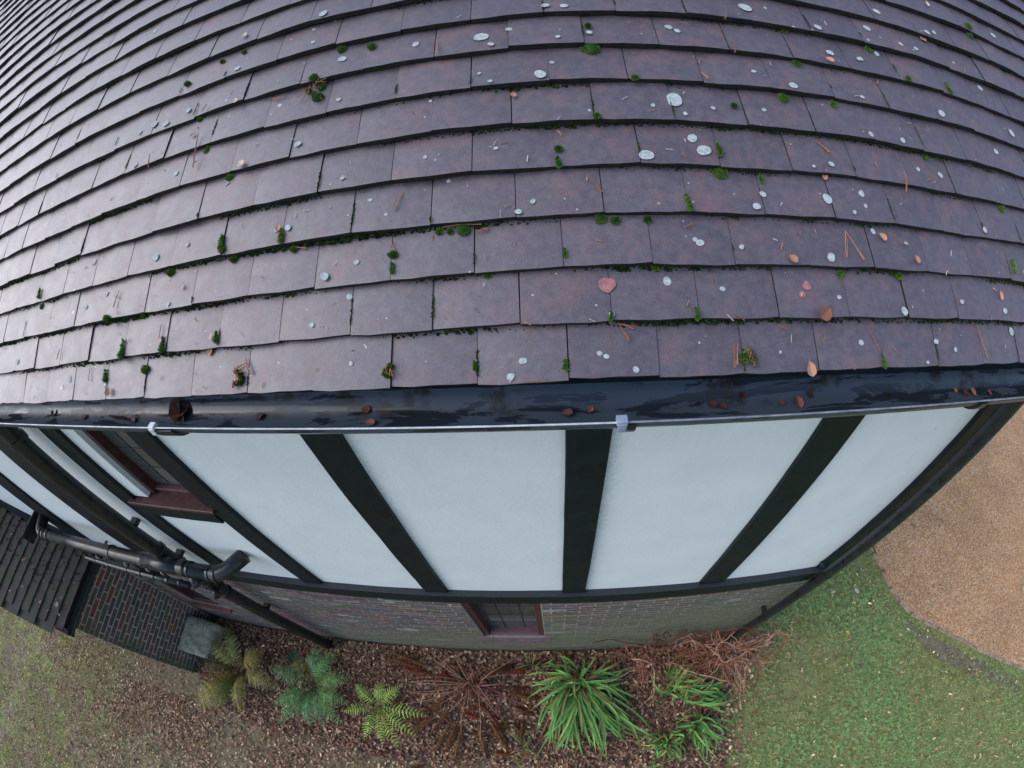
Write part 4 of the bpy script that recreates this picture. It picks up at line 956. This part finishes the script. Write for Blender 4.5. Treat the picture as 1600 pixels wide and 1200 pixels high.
# muck and leaves in the gutter
for i, (x, r_, c_) in enumerate([(-.805, .022, 2), (-.62, .036, 2), (-.36, .020, 2), (-.09, .017, 2), (.33, .022, 2), (.372, .014, 1), (.63, .020, 2), (.655, .022, 2), (.70, .015, 2), (.79, .016, 2), (.83, .024, 1), (.86, .02, 2), (1.33, .016, 1), (1.40, .022, 1), (1.47, .018, 2), (1.36, .022, 2), (-1.25, .02, 2), (-1.05, .022, 2)]):
    rr = random.Random(1200 + i); mb = MB(); f = rr.uniform(.6, 1.2); r_ *= .62 if i != 1 else .9; base_ = {1: (.30, .15, .11), 2: (.13, .058, .042)}[c_]
    for j in range(3 if r_ > .02 else 1): 
        m4 = Matrix.Translation((rr.uniform(-.5, .5) * r_, rr.uniform(-.4, .4) * r_ * .6, j * .003)) @ Matrix.Rotation(rr.random() * 6, 4, 'Z') @ Matrix.Rotation(rr.uniform(-.4, .4), 4, 'X')
        leaf_shape(mb, r_ * 2, r_ * 1.4, rr, tuple(z * f * rr.uniform(.7, 1.2) for z in base_), .5, m4)
    o = mb.build('gutter_leaf', M['leafm'], None); yy = rr.uniform(.010, .034); cy = -.05 + GR
    zz = gut_z(x) - math.sqrt(max(GR ** 2 - (yy - cy) ** 2, 0)) + .006
    o.matrix_world = Matrix.Translation((x, yy, zz)) @ Matrix.Rotation(-math.asin(min(.9, (cy - yy) / GR)) * .9, 4, 'X')
    names_ = ['dark leaf scrap in the gutter, leftmost pair', 'flaking pile of rotten brown leaves beside the white gutter clip', 'torn dark leaves in the gutter below the dark moss clot', 'folded brown leaf standing in the gutter left of centre', 'wet brown leaf in the gutter left of the blue grey clip', 'thin tan leaf edge beside the wet gutter leaf near the clip', 'wet brown leaf in the gutter right of the blue grey clip', 'second wet leaf right of the blue grey clip in the gutter', 'small dark leaf between two heaps in the gutter', 'dark leaf under the eave left of the pink gutter leaf', 'pink brown leaf lying high on the gutter wall', 'brown leaf heap next to the pink gutter leaf', 'orange round leaf in the gutter near the right corner', 'pink leaf nearest the right corner in the gutter', 'dark leaf at the far right of the gutter', 'brown wet leaf beside the orange gutter leaf on the right', 'dark rotten leaf at the far left of the gutter', 'second dark leaf from the far left of the gutter']
    tag(o, names_[i], 'leaf', 'wet leaves lying in the gutter')

# ================================================================== GARDEN
def gz(x, y): return GZ - .004 + ground_h(x, y)
def in_bed(x, y):
    c_ = False; j = len(bedpts) - 1
    for i in range(len(bedpts)):
        xi, yi = bedpts[i]; xj, yj = bedpts[j]
        if (yi > y) != (yj > y) and x < (xj - xi) * (y - yi) / (yj - yi) + xi: c_ = not c_
        j = i
    return c_
# --- stone slab against the wing wall
mb = MB(); rr = random.Random(3); vs = []; nn = 9
for j in range(nn + 1):
    for i in range(nn + 1):
        u, v = i / nn, j / nn; x = -.10 + .33 * u; y = -.235 + .47 * v
        h = .50 - .24 * u + .02 * noise.noise(Vector((u * 4, v * 4, 0))) + .012 * noise.noise(Vector((u * 11, v * 11, 0)))
        ed = min(u, v, 1 - u, 1 - v); h -= .03 * max(0, 1 - ed * 7) ** 2; vs.append((x + .02 * noise.noise(Vector((v * 5, 0, 1))) * (1 if u > .5 else 0), y + .015 * noise.noise(Vector((u * 5, 3, 1))), h))
T_ = len(vs); vs += [(x, y, -.08) for x, y, z in vs]; q_ = nn + 1
fs = [(j * q_ + i, j * q_ + i + 1, (j + 1) * q_ + i + 1, (j + 1) * q_ + i) for j in range(nn) for i in range(nn)]
for i in range(nn):
    fs += [(i + 1, i, T_ + i, T_ + i + 1), (nn * q_ + i, nn * q_ + i + 1, T_ + nn * q_ + i + 1, T_ + nn * q_ + i), (i * q_, (i + 1) * q_, T_ + (i + 1) * q_, T_ + i * q_), ((i + 1) * q_ + nn, i * q_ + nn, T_ + i * q_ + nn, T_ + (i + 1) * q_ + nn)]
mb.add(vs, fs); o = mb.build('stone_block', M['stone'], None, smooth=True); o.location = (-4.245, -.065, GZ); tag(o, 'pale mossy stone block leaning in the corner below the dark brick wing', 'stone block')

# --- plants
def arc_pts(base, tip, rise, n=10, droop=1.0):
    base, tip = Vector(base), Vector(tip); out = []
    for i in range(n + 1):
        t = i / n; p_ = base.lerp(tip, t); p_.z += rise * (4 * t * (1 - t)) ** droop * (1.15 - .3 * t); out.append(p_)
    return out
def frond(par, base, tip, rise, width, col, rr, npair=24, shape=.8, name='frond', droop=.0, fine=6, curl=0.0):
    mb = MB(); pts = arc_pts(base, tip, rise, 14); pts = [p_ - Vector(par.location) for p_ in pts]
    mb.tube(pts, [.0035 - .0025 * i / 14 for i in range(15)], 5, 0, tuple(z * .6 for z in col))
    def at(t):
        f = t * 14; i = min(13, int(f)); return pts[i].lerp(pts[i + 1], f - i), (pts[i + 1] - pts[i]).normalized()
    for k in range(npair):
        t = .10 + .90 * k / npair; p_, d = at(t); env = min(1, .25 + t / .42) * (math.sin(math.pi * min(1, (t * .92 + .08)) ** shape)) ** .8 * (1 if t < .96 else .6)
        up = Vector((0, 0, 1)); sd0 = d.cross(up).normalized(); nrm = sd0.cross(d).normalized()
        for sg in (-1, 1):
            L = width * env * rr.uniform(.85, 1.1)
            dr = (sd0 * sg + d * rr.uniform(.35, .55) + nrm * rr.uniform(-.15, .12) - up * (.22 + droop)).normalized()
            f = rr.uniform(.7, 1.35); cc = tuple(z * f for z in col); wd = max(.0085, L * .13)
            pr = dr.cross(nrm).normalized(); q0 = p_
            m_ = fine; prev = None
            # pinna blade as a toothed strip: one lobe either side per step
            for j in range(m_):
                u0, u1 = j / m_, (j + 1) / m_; c0 = q0 + dr * L * u0 - up * L * .10 * u0 * u0; c1 = q0 + dr * L * u1 - up * L * .10 * u1 * u1
                ww = wd * (1 - u0 * .75) * 1.25
                for e in (-1, 1):
                    lob = c0.lerp(c1, .62) + pr * e * ww + dr * ww * .25
                    mb.add([c0, c1, lob], [(0, 1, 2)], 0, cc)
    return mb.build(name, M['plant'], par)
def plant(name, x, y, label, cat, group=None):
    e = empty(name, (x, y, gz(x, y)), label=label, cat=cat); 
    if group: e['group'] = group
    return e
OLIVE, DARKF, LIME, DEADC = (.30, .28, .085), (.14, .31, .12), (.38, .55, .11), (.20, .075, .036)
p_ = plant('fern', *FERN_OLIVE[0][0], 'large yellowing olive fern with broad fronds beside the stone block', 'fern')
fo = FERN_OLIVE[1]; rr = random.Random(41)
for (tx, ty), wd in zip(fo, (.20, .13, .13, .14, .13, .13)):
    bx, by = FERN_OLIVE[0][0]; frond(p_, (bx, by, gz(bx, by) + .02), (tx, ty, GZ + .24), .16, wd * 1.1, tuple(z * rr.uniform(.8, 1.15) for z in OLIVE), rr, 22, .75)
frond(p_, (bx, by, GZ + .02), (-3.75, -.93, GZ + .12), .22, .18, (.10, .115, .03), rr, 26, .75)
frond(p_, (bx, by, GZ + .02), (-4.2, -.35, GZ + .12), .20, .16, (.085, .085, .035), rr, 24, .75)
p_ = plant('fern', *FERN_DARK[0][0], 'dark blue green fern with a full rosette beside the foot of the soil pipe', 'fern')
bx, by = FERN_DARK[0][0]
for i, (tx, ty) in enumerate(FERN_DARK[1]):
    tx, ty = bx + (tx - bx) * 1.14, min(.24, by + (ty - by) * 1.14)
    col = (.12, .145, .04) if i == 10 else tuple(z * rr.uniform(.8, 1.2) for z in DARKF)
    frond(p_, (bx, by, gz(bx, by) + .02), (tx, ty, GZ + .22), .14, .12, col, rr, 18, .8)
    if i in (2, 4): frond(p_, (bx, by, GZ + .02), (bx + (tx - bx) * .75 + .08, by + (ty - by) * .8, GZ + .10), .12, .10, tuple(z * .75 for z in DARKF), rr, 20, .8)
p_ = plant('fern', *FERN_LIME[0][0], 'small bright lime green fern between dark fern and dead brown fern', 'fern')
bx, by = FERN_LIME[0][0]
for i, (tx, ty) in enumerate([(bx + (q[0] - bx) * 1.15, by + (q[1] - by) * 1.15) for q in FERN_LIME[1]]): frond(p_, (bx, by, gz(bx, by) + .02), (tx, ty, GZ + .20), .09, .088, tuple(z * rr.uniform(.8, 1.15) for z in LIME), rr, 13, .8, fine=4)
# small bluish plantlet by the pipe
p_ = plant('seedling', -2.85, -.02, 'small grey green leafy seedling behind the dark fern', 'plant')
for j in range(9):
    a = j * .7; mb = MB(); leaf_shape(mb, .09, .035, rr, (.045, .09, .06), .3, Matrix.Rotation(a, 4, 'Z') @ Matrix.Translation((0, .07, .05 + .01 * j)) @ Matrix.Rotation(.3, 4, 'X')); mb.build('leaf', M['plant'], p_)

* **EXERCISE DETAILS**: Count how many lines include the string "high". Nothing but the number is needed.

* **FINISHED TASK**: 2